• **GIVEN EXERCISE**
Copy out all of the material, matching it word for word.

◆ ◆ ◆ ◆

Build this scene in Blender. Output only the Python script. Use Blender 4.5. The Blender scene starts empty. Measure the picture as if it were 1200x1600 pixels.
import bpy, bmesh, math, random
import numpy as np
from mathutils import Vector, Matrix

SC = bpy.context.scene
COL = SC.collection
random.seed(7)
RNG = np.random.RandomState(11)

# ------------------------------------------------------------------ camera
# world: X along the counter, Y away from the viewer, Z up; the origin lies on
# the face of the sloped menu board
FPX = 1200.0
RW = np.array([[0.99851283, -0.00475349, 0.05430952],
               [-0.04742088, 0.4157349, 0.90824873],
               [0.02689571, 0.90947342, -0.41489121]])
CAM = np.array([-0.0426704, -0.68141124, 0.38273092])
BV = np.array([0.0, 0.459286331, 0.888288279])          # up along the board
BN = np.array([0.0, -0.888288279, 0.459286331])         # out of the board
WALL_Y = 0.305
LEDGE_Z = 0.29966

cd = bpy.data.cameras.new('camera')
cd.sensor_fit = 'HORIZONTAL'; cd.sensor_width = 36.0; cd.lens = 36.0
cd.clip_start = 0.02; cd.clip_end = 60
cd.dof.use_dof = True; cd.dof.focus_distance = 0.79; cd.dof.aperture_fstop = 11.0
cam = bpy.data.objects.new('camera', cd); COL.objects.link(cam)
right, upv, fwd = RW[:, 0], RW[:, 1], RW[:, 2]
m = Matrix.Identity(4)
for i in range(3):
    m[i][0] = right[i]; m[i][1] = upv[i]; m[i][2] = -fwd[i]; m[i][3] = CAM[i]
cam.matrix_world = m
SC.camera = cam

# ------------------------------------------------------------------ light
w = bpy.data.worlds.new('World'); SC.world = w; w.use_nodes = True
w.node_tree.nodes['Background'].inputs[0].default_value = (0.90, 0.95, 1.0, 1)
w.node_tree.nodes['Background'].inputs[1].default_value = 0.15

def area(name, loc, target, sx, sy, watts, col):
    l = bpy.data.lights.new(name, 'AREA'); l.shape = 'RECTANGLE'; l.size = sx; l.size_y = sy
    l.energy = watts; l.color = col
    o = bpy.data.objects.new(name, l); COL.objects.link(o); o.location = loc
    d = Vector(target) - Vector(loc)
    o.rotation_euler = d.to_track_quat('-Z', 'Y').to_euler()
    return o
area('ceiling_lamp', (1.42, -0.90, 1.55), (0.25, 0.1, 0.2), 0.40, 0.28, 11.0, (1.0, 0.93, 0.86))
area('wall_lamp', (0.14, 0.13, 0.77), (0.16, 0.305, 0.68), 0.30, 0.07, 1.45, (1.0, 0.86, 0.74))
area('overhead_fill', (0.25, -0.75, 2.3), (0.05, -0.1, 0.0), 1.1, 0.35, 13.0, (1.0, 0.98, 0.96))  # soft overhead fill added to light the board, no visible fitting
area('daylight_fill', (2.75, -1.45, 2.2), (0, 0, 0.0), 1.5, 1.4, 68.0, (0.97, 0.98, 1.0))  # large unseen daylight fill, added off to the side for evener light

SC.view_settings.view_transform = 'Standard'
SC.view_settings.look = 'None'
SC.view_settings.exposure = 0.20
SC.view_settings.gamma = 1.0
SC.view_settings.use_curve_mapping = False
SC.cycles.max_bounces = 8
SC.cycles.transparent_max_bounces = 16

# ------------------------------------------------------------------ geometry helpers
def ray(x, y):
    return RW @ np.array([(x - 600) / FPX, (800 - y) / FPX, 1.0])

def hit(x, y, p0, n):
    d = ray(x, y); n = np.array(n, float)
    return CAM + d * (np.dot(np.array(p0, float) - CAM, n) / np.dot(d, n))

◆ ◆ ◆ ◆

• **EXERCISE RESPONSE**
Build this scene in Blender. Output only the Python script. Use Blender 4.5. The Blender scene starts empty. Measure the picture as if it were 1200x1600 pixels.
import bpy, bmesh, math, random
import numpy as np
from mathutils import Vector, Matrix

SC = bpy.context.scene
COL = SC.collection
random.seed(7)
RNG = np.random.RandomState(11)

# ------------------------------------------------------------------ camera
# world: X along the counter, Y away from the viewer, Z up; the origin lies on
# the face of the sloped menu board
FPX = 1200.0
RW = np.array([[0.99851283, -0.00475349, 0.05430952],
               [-0.04742088, 0.4157349, 0.90824873],
               [0.02689571, 0.90947342, -0.41489121]])
CAM = np.array([-0.0426704, -0.68141124, 0.38273092])
BV = np.array([0.0, 0.459286331, 0.888288279])          # up along the board
BN = np.array([0.0, -0.888288279, 0.459286331])         # out of the board
WALL_Y = 0.305
LEDGE_Z = 0.29966

cd = bpy.data.cameras.new('camera')
cd.sensor_fit = 'HORIZONTAL'; cd.sensor_width = 36.0; cd.lens = 36.0
cd.clip_start = 0.02; cd.clip_end = 60
cd.dof.use_dof = True; cd.dof.focus_distance = 0.79; cd.dof.aperture_fstop = 11.0
cam = bpy.data.objects.new('camera', cd); COL.objects.link(cam)
right, upv, fwd = RW[:, 0], RW[:, 1], RW[:, 2]
m = Matrix.Identity(4)
for i in range(3):
    m[i][0] = right[i]; m[i][1] = upv[i]; m[i][2] = -fwd[i]; m[i][3] = CAM[i]
cam.matrix_world = m
SC.camera = cam

# ------------------------------------------------------------------ light
w = bpy.data.worlds.new('World'); SC.world = w; w.use_nodes = True
w.node_tree.nodes['Background'].inputs[0].default_value = (0.90, 0.95, 1.0, 1)
w.node_tree.nodes['Background'].inputs[1].default_value = 0.15

def area(name, loc, target, sx, sy, watts, col):
    l = bpy.data.lights.new(name, 'AREA'); l.shape = 'RECTANGLE'; l.size = sx; l.size_y = sy
    l.energy = watts; l.color = col
    o = bpy.data.objects.new(name, l); COL.objects.link(o); o.location = loc
    d = Vector(target) - Vector(loc)
    o.rotation_euler = d.to_track_quat('-Z', 'Y').to_euler()
    return o
area('ceiling_lamp', (1.42, -0.90, 1.55), (0.25, 0.1, 0.2), 0.40, 0.28, 11.0, (1.0, 0.93, 0.86))
area('wall_lamp', (0.14, 0.13, 0.77), (0.16, 0.305, 0.68), 0.30, 0.07, 1.45, (1.0, 0.86, 0.74))
area('overhead_fill', (0.25, -0.75, 2.3), (0.05, -0.1, 0.0), 1.1, 0.35, 13.0, (1.0, 0.98, 0.96))  # soft overhead fill added to light the board, no visible fitting
area('daylight_fill', (2.75, -1.45, 2.2), (0, 0, 0.0), 1.5, 1.4, 68.0, (0.97, 0.98, 1.0))  # large unseen daylight fill, added off to the side for evener light

SC.view_settings.view_transform = 'Standard'
SC.view_settings.look = 'None'
SC.view_settings.exposure = 0.20
SC.view_settings.gamma = 1.0
SC.view_settings.use_curve_mapping = False
SC.cycles.max_bounces = 8
SC.cycles.transparent_max_bounces = 16

# ------------------------------------------------------------------ geometry helpers
def ray(x, y):
    return RW @ np.array([(x - 600) / FPX, (800 - y) / FPX, 1.0])

def hit(x, y, p0, n):
    d = ray(x, y); n = np.array(n, float)
    return CAM + d * (np.dot(np.array(p0, float) - CAM, n) / np.dot(d, n))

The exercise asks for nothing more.